The movie scenes with self-destructible phones are already on their way to becoming a reality. In a
somewhat bizarre turn of events, the US military's research
department, DARPA, signed a $3.4 million contract with IBM on Jan 31.
It is aimed towards development of "materials, components, and
manufacturing capabilities" for "vanishing programmable
resources" such as sensors, radios, and phones used by troops.

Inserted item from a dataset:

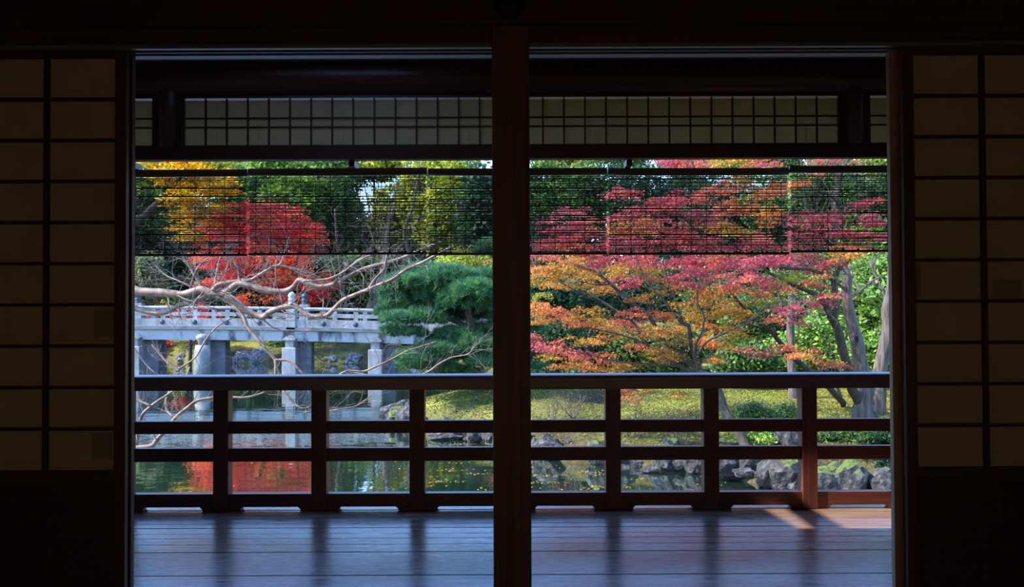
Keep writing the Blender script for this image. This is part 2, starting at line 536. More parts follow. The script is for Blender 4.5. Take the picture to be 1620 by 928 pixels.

In plain English, “VPR” stands for
equipment that can be discarded by any means, including programmed
or remotely-triggered self-destruction. As part of the deal, IBM is
working on a glass-substrate material, which,
coupled with remote triggers placed inside one (or multiple) areas of
the
device, will make it disintegrate with
a mini-boom. Like Snapchat for phones.
According to Dan Olds, an analyst with
Gabriel Consulting, the option of self-destructing is important for
the safety of sensitive data held on digital devices. Phones and
computers left on the battlefield can end up in enemy hands and be
probed for many kinds of risky information, causing all kinds of
expected and unexpected harm.
With mobile devices becoming
increasingly "paranoid", going as far as to utilize
fingerprint and, possibly, iris scanners, who knows if next year's
flagships won't ship with a self-destruct command? Better yet, a
self-destruct API which app developers (and malware) can take advantage
of. Okay, we ought to calm our imaginations down, because IBM's
smartphone-obliteration technology probably won't make it to the
consumer market. But we wonder whether any of you hold so much sensitive
data on your phones, that you'd be willing to destroy them remotely
if they ended up forgotten or stolen?